Find all $P,Q \in \mathbb{Q}[X]$ such that $P+aQ$ is irreducible for every rational number $a$.
If $\deg P, \deg Q \leq 1$, then every $P,Q \in \mathbb{Q}[X]$ satisfy the hypothesis. Also, $P$ is irreducible and if $(P,Q)=R$ and $\deg R\geq 1$, then $P+aQ$ is reducible, unless $P=cQ$ for some $c \in \mathbb{Q}$. My guess is these are the only solutions, but I can't prove this.
Suppose that neither $P(x)$ nor $Q(x)$ are identically $0$.
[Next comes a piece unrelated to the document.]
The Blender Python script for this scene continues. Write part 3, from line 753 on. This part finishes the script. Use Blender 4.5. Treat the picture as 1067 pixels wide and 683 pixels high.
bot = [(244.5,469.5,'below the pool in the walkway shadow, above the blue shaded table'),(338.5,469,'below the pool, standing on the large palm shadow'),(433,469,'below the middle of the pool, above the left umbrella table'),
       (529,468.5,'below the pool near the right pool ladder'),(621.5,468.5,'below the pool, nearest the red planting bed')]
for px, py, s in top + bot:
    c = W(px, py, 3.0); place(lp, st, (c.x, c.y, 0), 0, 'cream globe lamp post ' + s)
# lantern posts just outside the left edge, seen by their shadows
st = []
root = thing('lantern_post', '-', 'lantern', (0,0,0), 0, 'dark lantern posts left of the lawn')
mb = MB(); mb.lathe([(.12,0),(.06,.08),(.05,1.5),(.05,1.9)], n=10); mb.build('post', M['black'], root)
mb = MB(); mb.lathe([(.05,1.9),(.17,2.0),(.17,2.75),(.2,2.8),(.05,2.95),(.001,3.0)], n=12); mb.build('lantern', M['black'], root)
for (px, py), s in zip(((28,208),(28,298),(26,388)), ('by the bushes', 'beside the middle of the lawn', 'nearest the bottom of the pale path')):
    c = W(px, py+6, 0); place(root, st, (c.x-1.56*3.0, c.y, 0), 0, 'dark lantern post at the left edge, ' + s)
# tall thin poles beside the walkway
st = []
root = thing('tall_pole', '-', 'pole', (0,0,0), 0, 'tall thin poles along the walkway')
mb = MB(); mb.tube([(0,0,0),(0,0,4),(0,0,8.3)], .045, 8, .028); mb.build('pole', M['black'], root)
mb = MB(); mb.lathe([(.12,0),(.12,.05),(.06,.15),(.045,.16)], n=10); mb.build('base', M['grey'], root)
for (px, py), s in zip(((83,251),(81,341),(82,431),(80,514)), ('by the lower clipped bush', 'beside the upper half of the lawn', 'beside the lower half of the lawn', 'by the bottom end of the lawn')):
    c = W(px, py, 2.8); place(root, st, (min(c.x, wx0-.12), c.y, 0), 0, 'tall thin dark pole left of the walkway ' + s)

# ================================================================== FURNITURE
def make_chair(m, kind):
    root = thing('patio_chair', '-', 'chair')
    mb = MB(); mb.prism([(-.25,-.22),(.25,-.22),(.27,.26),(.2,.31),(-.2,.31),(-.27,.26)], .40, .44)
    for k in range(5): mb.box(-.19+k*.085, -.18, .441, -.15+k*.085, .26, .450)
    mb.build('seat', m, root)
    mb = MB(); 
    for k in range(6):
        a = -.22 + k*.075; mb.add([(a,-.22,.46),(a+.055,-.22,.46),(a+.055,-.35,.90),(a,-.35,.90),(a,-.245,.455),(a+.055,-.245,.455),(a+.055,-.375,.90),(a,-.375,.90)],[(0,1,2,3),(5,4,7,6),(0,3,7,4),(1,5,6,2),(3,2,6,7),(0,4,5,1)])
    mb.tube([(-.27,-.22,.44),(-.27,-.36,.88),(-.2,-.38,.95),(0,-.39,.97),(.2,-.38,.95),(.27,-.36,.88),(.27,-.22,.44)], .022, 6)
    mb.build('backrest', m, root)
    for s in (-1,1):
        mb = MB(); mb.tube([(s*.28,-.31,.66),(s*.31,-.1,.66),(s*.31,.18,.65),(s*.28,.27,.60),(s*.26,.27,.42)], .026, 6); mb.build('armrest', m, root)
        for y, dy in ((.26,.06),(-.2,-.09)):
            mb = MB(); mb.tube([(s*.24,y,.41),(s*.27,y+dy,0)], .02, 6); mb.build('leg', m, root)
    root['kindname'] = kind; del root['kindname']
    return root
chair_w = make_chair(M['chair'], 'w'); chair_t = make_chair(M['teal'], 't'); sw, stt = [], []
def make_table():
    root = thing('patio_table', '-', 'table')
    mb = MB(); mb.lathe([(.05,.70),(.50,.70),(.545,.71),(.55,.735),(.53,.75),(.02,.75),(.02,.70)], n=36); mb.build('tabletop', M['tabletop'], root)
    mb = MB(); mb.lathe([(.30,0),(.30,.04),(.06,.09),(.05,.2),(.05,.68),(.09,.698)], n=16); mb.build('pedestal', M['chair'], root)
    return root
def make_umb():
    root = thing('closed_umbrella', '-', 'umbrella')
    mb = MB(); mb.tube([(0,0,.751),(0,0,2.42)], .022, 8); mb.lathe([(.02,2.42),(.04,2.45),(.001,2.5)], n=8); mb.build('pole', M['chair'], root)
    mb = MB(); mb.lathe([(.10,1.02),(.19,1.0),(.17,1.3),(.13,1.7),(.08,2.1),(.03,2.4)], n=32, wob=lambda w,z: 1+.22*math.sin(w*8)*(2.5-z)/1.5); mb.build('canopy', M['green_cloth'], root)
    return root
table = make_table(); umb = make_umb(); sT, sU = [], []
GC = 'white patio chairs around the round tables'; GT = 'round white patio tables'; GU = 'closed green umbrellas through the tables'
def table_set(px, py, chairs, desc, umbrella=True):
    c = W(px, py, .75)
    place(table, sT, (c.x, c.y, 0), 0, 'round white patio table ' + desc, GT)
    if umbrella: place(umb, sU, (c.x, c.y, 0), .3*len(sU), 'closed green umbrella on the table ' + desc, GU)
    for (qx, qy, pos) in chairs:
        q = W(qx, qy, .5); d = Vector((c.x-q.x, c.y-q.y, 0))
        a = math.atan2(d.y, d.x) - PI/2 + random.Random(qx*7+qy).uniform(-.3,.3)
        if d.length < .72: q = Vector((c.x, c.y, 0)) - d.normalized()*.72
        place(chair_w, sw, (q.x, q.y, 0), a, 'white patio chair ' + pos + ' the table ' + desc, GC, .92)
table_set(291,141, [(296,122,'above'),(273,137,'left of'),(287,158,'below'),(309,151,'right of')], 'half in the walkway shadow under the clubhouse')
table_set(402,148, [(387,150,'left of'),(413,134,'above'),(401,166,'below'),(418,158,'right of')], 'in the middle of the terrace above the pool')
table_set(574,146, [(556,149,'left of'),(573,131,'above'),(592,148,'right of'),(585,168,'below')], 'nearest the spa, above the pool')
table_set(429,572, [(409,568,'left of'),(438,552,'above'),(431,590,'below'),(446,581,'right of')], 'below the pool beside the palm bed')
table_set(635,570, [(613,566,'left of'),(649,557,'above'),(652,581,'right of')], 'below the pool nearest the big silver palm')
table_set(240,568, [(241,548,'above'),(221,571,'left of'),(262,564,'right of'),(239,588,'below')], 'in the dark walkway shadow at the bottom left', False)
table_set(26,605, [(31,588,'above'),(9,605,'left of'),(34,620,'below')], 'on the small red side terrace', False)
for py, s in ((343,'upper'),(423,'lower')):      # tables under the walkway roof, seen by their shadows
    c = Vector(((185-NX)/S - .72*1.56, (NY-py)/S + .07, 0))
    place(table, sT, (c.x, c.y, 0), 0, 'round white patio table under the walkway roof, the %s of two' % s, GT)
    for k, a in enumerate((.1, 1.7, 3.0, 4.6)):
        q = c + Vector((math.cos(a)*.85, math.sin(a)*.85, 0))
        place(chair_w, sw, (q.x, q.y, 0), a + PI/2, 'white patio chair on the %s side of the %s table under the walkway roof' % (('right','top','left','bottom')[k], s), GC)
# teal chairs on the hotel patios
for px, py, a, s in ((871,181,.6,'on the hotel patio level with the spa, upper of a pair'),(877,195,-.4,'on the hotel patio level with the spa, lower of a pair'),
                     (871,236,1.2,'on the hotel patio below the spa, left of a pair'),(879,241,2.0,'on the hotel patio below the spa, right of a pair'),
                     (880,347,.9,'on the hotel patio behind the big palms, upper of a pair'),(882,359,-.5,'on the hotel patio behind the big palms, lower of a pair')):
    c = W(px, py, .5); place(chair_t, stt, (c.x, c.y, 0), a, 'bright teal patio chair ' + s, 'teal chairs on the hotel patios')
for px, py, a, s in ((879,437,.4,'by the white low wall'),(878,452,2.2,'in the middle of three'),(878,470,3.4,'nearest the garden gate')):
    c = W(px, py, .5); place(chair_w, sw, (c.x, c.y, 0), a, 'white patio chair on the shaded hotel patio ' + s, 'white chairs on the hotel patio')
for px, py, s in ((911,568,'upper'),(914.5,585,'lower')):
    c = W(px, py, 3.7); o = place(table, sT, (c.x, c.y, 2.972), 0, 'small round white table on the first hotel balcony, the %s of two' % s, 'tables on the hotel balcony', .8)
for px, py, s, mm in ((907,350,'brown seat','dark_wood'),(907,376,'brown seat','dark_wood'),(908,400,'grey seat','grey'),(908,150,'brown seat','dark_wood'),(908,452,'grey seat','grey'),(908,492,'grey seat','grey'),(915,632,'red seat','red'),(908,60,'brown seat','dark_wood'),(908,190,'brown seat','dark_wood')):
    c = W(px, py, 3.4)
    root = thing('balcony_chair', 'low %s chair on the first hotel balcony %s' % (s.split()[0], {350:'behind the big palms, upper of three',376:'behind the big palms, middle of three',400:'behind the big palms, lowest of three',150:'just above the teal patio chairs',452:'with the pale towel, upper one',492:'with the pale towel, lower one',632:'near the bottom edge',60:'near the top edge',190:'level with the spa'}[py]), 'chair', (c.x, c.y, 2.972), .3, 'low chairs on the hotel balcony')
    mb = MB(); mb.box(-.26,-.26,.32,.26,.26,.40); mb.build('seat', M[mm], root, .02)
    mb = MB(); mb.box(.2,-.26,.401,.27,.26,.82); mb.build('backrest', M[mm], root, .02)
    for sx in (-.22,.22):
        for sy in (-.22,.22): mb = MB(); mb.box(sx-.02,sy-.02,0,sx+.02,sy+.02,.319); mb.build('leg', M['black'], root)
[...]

Assume we had a counterexample.
There are, then, infinitely many $x_0$ with $Q(x_0)\neq 0$ and of course $$F_{x_0}(x)=P(x)-\frac {P(x_0)}{Q(x_0)}Q(x)$$ has a root at $x_0$. Thus it must be the case that each of the $F_{x_0}(x)$ has degree $≤1$. But if degree $P(x)$ is greater than $1$ then $P(x)-aQ(x)$ has degree $≤1$ for (at most) one choice of $a$. Call that choice $A$. Thus we see $$\frac {P(x_0)}{Q(x_0)}=A\implies P(x_0)=Q(x_0)\times A$$ for infinitely many $x_0$. Whence we must have $P(x)=Q(x)\times A$ and we are done.